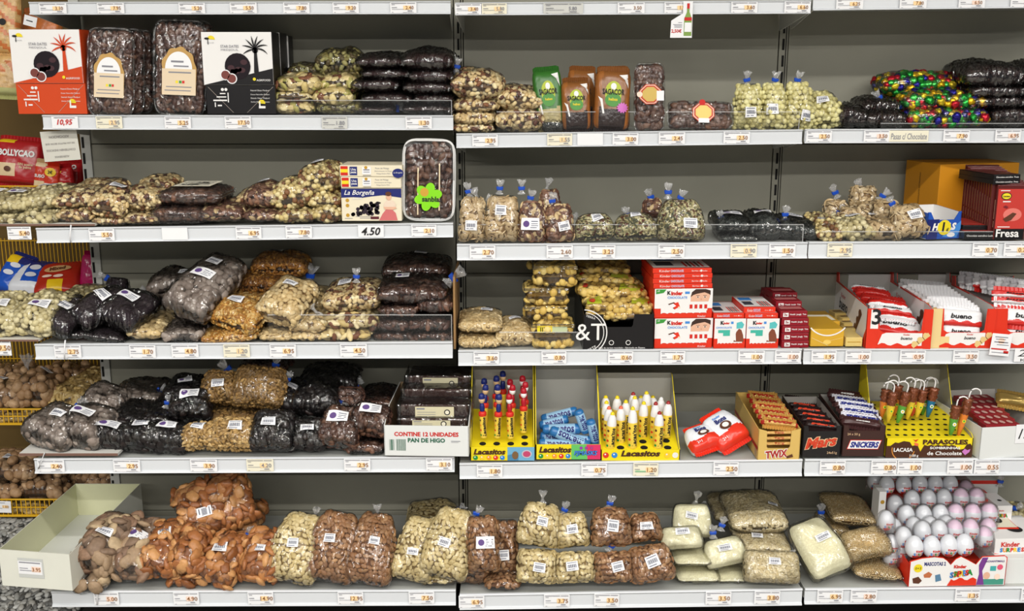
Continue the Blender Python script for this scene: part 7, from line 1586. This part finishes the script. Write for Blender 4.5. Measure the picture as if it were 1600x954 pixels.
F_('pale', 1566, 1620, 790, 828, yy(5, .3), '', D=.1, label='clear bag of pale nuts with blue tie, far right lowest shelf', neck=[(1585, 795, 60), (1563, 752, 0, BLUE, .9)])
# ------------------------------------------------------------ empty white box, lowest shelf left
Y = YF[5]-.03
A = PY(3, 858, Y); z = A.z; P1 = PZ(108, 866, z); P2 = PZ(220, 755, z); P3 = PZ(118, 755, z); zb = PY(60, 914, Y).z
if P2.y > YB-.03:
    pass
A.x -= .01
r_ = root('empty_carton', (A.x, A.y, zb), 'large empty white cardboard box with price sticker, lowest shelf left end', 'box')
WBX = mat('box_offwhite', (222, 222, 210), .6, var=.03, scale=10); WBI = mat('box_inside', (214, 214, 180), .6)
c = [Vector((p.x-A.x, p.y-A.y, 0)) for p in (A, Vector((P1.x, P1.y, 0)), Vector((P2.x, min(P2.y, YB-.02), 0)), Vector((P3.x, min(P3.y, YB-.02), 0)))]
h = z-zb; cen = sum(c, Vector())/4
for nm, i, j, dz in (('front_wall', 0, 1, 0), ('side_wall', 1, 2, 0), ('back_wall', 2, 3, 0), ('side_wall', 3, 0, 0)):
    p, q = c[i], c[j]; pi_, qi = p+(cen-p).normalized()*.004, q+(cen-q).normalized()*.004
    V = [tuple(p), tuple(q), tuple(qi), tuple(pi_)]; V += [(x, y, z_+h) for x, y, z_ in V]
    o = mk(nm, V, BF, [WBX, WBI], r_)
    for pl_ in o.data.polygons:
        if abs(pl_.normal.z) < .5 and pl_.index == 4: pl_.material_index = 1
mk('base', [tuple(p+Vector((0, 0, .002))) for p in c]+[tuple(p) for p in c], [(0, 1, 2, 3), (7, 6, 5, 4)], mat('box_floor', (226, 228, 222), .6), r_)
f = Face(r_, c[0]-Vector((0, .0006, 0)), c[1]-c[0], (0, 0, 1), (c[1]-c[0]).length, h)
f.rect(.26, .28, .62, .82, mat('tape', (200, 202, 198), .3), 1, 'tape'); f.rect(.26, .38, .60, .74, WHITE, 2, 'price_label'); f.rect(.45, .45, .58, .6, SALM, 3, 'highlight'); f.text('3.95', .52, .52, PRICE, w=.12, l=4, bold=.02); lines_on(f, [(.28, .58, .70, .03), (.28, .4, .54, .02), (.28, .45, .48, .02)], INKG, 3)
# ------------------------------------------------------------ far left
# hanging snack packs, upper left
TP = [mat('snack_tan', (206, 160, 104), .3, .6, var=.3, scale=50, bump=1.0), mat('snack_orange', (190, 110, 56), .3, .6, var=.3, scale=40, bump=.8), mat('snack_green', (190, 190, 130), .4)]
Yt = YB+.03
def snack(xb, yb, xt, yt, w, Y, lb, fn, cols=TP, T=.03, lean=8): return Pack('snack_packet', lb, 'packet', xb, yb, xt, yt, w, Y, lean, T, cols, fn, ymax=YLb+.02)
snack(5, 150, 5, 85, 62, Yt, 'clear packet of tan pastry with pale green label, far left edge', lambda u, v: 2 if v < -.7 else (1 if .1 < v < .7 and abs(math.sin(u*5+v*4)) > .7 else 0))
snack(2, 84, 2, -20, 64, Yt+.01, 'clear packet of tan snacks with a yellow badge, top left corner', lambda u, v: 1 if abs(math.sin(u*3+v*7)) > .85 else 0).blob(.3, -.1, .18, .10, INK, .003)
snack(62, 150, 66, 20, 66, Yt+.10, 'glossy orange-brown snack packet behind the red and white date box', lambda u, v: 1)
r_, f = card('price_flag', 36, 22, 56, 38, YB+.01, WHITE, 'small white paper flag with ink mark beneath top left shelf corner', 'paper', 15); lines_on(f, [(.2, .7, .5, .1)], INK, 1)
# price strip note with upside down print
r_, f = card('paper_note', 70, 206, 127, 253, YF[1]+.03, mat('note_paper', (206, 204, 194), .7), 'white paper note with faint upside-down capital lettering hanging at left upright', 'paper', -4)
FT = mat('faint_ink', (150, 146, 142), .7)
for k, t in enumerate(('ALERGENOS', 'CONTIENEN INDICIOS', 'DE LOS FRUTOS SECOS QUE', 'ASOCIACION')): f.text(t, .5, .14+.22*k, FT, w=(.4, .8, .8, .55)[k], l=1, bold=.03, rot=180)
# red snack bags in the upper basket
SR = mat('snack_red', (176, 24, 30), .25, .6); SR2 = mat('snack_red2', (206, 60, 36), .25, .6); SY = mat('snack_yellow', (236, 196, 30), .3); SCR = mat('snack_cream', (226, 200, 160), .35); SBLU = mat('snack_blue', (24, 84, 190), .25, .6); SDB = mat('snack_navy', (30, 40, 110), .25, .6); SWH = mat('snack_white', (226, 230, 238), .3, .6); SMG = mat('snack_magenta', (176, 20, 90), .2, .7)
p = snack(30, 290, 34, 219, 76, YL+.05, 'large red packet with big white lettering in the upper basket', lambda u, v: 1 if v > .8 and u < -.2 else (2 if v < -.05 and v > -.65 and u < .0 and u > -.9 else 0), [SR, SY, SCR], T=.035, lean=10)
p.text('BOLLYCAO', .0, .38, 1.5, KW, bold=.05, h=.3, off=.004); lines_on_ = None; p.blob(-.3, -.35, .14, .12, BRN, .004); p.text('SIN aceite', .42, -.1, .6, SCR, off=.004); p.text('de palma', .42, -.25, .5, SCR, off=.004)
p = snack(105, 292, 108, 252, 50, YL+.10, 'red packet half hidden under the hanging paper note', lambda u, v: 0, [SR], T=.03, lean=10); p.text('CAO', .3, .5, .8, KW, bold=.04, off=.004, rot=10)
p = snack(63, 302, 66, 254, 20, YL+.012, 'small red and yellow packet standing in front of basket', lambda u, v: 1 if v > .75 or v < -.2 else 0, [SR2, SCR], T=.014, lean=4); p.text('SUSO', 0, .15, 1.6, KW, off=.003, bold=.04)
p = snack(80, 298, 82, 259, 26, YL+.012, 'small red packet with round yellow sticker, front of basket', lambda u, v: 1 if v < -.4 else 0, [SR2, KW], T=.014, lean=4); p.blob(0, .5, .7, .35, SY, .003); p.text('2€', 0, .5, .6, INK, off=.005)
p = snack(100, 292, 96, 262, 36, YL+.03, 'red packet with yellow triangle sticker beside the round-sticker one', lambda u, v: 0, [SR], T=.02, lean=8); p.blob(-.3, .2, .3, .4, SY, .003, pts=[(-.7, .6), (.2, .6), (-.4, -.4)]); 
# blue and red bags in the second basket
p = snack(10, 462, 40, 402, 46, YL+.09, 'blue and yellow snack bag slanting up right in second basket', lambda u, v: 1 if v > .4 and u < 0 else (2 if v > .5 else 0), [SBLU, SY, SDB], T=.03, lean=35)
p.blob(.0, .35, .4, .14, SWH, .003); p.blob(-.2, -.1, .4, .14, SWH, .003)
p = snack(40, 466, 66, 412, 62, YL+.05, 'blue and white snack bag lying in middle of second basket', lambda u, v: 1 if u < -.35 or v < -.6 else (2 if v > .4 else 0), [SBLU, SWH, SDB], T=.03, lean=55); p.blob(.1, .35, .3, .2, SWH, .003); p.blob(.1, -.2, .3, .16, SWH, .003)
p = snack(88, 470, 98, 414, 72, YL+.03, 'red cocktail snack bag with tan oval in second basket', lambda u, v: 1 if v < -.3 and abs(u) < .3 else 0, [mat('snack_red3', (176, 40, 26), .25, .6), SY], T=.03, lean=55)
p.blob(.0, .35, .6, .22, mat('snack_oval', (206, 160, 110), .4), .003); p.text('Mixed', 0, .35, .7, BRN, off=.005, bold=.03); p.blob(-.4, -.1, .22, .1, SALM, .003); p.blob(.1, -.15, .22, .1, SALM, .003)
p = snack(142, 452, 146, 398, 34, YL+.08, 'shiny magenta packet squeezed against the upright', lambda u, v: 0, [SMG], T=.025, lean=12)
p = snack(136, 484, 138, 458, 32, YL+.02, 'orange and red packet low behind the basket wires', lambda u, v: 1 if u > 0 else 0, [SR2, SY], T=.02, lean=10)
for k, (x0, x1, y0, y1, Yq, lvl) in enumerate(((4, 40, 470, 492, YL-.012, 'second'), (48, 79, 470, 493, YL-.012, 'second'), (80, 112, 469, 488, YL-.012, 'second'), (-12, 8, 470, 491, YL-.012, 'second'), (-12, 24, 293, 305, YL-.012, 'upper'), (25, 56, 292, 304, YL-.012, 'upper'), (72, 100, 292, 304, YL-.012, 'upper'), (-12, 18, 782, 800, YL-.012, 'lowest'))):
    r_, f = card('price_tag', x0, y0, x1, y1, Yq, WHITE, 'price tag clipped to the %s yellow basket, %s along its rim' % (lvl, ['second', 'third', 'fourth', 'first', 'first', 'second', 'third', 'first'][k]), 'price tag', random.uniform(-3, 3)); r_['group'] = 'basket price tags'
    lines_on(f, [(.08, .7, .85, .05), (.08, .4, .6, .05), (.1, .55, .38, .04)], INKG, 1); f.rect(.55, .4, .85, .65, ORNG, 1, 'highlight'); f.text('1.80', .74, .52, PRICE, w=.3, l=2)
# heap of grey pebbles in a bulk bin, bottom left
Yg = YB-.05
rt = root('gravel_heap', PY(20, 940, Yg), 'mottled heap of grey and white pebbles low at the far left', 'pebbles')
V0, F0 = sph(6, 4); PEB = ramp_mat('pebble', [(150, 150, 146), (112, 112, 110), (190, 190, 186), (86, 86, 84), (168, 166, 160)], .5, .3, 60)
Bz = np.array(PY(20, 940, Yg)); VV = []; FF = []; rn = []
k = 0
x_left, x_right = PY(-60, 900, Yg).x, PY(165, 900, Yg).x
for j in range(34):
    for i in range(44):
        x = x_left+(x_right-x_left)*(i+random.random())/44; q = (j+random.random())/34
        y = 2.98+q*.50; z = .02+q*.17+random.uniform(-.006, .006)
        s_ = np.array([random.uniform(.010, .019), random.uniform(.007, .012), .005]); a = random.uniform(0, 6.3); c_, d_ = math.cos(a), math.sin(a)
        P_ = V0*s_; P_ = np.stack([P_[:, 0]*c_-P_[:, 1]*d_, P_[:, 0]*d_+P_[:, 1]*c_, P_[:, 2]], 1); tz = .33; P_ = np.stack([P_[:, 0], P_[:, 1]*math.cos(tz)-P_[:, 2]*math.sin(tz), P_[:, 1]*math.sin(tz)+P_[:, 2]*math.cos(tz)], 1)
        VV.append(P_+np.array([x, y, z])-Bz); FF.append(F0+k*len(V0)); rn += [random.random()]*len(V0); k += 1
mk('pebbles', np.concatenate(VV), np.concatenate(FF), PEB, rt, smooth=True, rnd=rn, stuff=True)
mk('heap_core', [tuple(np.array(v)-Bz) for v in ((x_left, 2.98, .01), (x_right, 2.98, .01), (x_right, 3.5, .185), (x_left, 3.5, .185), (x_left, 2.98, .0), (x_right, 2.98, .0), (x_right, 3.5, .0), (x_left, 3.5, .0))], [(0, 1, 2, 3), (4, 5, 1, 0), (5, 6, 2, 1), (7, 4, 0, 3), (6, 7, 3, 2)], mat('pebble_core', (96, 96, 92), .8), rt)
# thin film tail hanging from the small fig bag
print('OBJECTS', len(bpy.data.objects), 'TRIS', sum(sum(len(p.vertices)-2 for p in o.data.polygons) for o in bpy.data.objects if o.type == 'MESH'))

□ □ □ □ □

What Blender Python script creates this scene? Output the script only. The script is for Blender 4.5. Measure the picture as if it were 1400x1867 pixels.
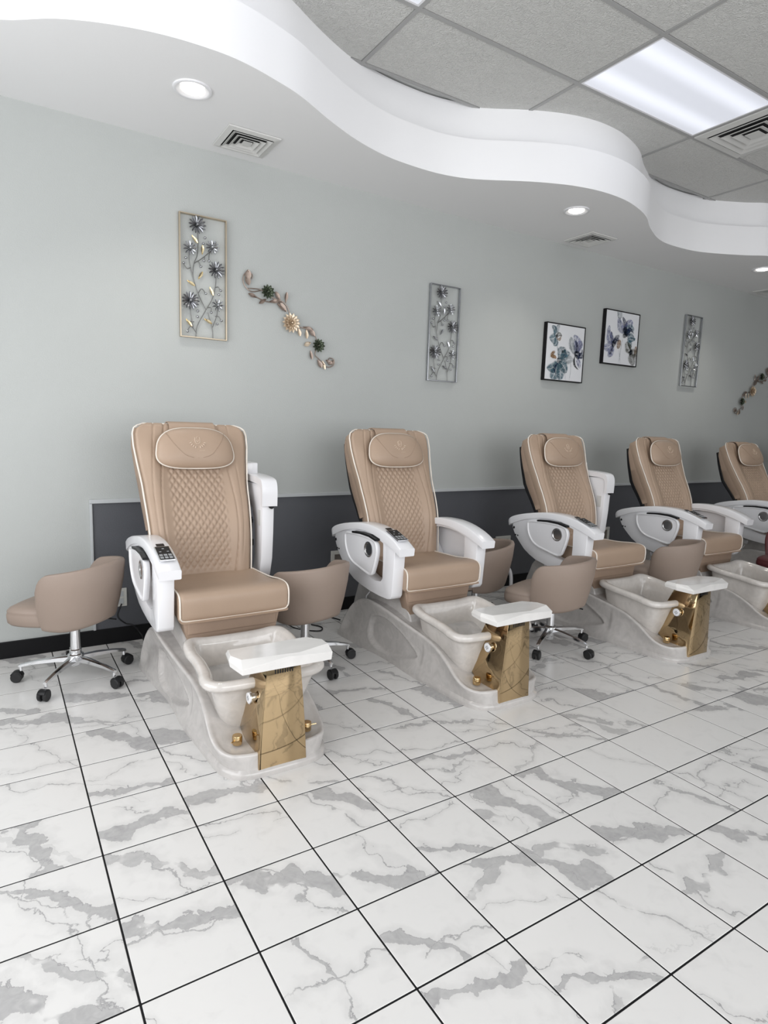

□ □ □ □ □

→ **Exercise requirements**
Gather and copy every line of the data in which the string "from" is found.

→ **Exercise result**
Continue the Blender Python script for this scene: part 7, from line 1586. This part finishes the script. Write for Blender 4.5. Measure the picture as if it were 1600x954 pixels.
# thin film tail hanging from the small fig bag